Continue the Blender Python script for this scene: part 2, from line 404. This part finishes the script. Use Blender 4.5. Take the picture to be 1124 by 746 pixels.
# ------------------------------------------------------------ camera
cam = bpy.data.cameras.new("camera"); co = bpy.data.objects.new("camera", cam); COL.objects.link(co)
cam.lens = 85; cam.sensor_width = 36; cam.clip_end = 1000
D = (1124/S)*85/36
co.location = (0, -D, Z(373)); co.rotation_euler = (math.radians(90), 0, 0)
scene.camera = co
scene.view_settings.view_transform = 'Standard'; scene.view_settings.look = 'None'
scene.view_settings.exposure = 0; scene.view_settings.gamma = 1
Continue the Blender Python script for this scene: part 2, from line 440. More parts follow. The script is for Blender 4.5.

(PROBLEM STATEMENT) Your task is to output the full set of records exactly as presented.

(EXERCISE RESPONSE)
Continue the Blender Python script for this scene: part 2, from line 404. This part finishes the script. Use Blender 4.5. Take the picture to be 1124 by 746 pixels.
# ------------------------------------------------------------ camera
cam = bpy.data.cameras.new("camera"); co = bpy.data.objects.new("camera", cam); COL.objects.link(co)
cam.lens = 85; cam.sensor_width = 36; cam.clip_end = 1000
D = (1124/S)*85/36
co.location = (0, -D, Z(373)); co.rotation_euler = (math.radians(90), 0, 0)
scene.camera = co
scene.view_settings.view_transform = 'Standard'; scene.view_settings.look = 'None'
scene.view_settings.exposure = 0; scene.view_settings.gamma = 1
Continue the Blender Python script for this scene: part 2, from line 440. More parts follow. The script is for Blender 4.5.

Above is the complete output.